What do you do when you miss your stop?

Discussion in 'Technical Analysis' started by zorrosg, Sep 3, 2006.

  1. zorrosg


    I'm sure everyone has been through this before. You get into a position, and then it moves against you but you fail to execute your stop, thinking to give it a day or two more to wait for a bounce. Few days later, the price has eroded even more seriously and you are now in a difficult position of deciding whether to sell out at what could likely be the low price of the week in order to control the damage, or to tough it out for while more waiting for a bounce to the price. What would most of you do in this situation, and what has been your experience?
    I've observed that after failing to execute an early stop, often one then ends up selling at the lowest price of the day or week. But sometimes when we tough it out, then we really get into big trouble after that, and a minor loss can become life threatening.
  2. KS96


    You clearly lost control of the trade.
    Get out and move on.
  3. Think like a boxer - if I'm down a certain percentage of the portfolio, I consider myself to have been KO'ed and just get the heck out of the position. Imagine a boxer who just got knocked out and despite his body telling him otherwise, he keeps getting up only to get pounded again and again. Is that a smart way to have a longevity in your career? Or should he pack up and recover to fight another day? When I'm swing trading and don't use hard stops, my threshold is 2.5% of the portfolio. Before I reach that point, I'll scale in and out, hedge temporarily, etc. basically use everything in my arsenal in order to win, but once that point is reached, I consider myself KO'ed and I'm out, period.
  4. someone suggested to double up once u feel the heat is too much too bear...am not sure if this works or not and i wouldn't recommend it for small acct holders and inexperience traders...maybe it's worth a try if u really got to that point BUT..u need to place a stop on the whole position very close to your last entry and no butzz, if hit get out.
  5. Tell the bus driver to let you off at the next stop.:D

    Sorry...I couldn't resist.:p

  6. The problem with the double down approach is if it works!!

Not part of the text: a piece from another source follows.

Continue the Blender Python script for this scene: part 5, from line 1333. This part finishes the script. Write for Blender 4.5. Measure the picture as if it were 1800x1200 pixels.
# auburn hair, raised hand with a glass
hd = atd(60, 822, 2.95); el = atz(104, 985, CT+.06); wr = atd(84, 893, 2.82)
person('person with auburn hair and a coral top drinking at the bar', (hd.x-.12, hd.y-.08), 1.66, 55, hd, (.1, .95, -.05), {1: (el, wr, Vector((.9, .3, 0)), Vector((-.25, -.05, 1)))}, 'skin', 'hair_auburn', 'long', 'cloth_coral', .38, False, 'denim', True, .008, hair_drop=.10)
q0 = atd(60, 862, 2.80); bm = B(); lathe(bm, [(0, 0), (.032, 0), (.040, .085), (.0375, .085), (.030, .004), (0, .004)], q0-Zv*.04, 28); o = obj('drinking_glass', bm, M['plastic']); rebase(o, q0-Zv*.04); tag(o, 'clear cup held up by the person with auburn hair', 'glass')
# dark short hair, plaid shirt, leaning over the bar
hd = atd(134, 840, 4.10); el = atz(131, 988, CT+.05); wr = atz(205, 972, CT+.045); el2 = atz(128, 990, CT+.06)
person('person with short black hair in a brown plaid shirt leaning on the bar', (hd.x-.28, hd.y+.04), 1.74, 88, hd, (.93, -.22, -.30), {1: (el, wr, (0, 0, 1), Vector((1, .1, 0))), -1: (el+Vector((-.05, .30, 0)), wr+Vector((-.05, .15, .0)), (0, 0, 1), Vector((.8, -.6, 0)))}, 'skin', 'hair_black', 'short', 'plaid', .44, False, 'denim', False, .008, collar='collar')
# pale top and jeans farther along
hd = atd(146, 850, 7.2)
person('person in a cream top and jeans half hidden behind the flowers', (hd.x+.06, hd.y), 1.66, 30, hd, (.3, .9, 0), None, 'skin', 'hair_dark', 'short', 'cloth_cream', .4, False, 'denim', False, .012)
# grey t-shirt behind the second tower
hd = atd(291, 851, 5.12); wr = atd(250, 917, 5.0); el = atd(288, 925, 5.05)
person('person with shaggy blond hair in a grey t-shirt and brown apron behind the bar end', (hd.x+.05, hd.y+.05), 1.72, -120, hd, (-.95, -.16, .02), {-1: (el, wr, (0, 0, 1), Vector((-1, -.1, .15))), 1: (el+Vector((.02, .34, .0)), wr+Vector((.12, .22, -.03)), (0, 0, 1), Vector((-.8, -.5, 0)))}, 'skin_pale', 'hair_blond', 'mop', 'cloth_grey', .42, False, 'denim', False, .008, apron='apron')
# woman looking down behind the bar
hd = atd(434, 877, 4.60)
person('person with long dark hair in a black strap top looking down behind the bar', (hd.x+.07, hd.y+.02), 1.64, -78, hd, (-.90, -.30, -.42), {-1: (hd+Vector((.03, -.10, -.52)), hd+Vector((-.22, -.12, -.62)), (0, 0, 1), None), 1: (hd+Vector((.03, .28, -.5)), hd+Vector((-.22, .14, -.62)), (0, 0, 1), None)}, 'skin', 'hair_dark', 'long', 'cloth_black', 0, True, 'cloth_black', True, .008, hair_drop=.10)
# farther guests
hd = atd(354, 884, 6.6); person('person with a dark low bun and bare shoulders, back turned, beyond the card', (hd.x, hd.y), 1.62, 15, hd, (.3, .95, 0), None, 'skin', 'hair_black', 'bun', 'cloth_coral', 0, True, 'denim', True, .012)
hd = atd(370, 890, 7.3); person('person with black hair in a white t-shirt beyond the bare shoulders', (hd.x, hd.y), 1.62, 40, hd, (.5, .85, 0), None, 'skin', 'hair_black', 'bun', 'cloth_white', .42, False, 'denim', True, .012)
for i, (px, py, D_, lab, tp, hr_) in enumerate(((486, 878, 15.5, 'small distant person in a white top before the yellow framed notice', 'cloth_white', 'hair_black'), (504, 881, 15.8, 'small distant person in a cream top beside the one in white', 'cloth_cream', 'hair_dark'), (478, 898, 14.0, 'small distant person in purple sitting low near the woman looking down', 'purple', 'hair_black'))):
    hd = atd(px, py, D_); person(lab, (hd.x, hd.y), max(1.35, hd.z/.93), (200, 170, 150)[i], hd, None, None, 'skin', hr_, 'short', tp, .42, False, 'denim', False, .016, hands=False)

    Once you have tasted crack you will always find a way back!!

    What I mean by this analogy is if you make money by making a gamble your trading system or plan will gradually or quickly change from something rational to a roll of the dice.

  7. Excellent point, Scalper...
  8. Usually, when I miss my stop, I curse loudly and roundly and just pay an offer or hit a bid. I then don't trade any new positions for a few days because I am obviously not trading smart.

    The exceptions are when there is a strong gap against me. If I'm suddenly down 20-30% and there was no reason for the move, I (quickly) try to find out WHY. If there is a good reason WHY that isn't overly hyped in the media/net, I'll get out and possibly reverse. If there isn't a clear reason why, and I'm down significantly enough that I'm already hurt much worse than I would normally be (30-40% loss vs 6-10% standard stop), I may wait for bargain hunters or a dead cat bounce to close out at a less horrendous loss (20% or so). That doesn't always work out, however. Usually, on any one position, a 50% loss is the maximum I will stomach before I simply must get out. That is a rare event, however. Good money management dictates better practices.
  9. The split second you fail to execute your stop in swing trading you become an investor on that particular issue. That ain't all bad, all the time, just know it when you do it.
    The split second one fails to execute on stop when day trading you just became a gambler. That too ain't all bad, all the time. Again, just be honest with yourself as to what type of situation you're in.
  10. Joab


    Take a picture of the chart and put it on your wall so that you have to look at it EVERY single day !!!!

    Make the pain as real as possible so that you never do that again.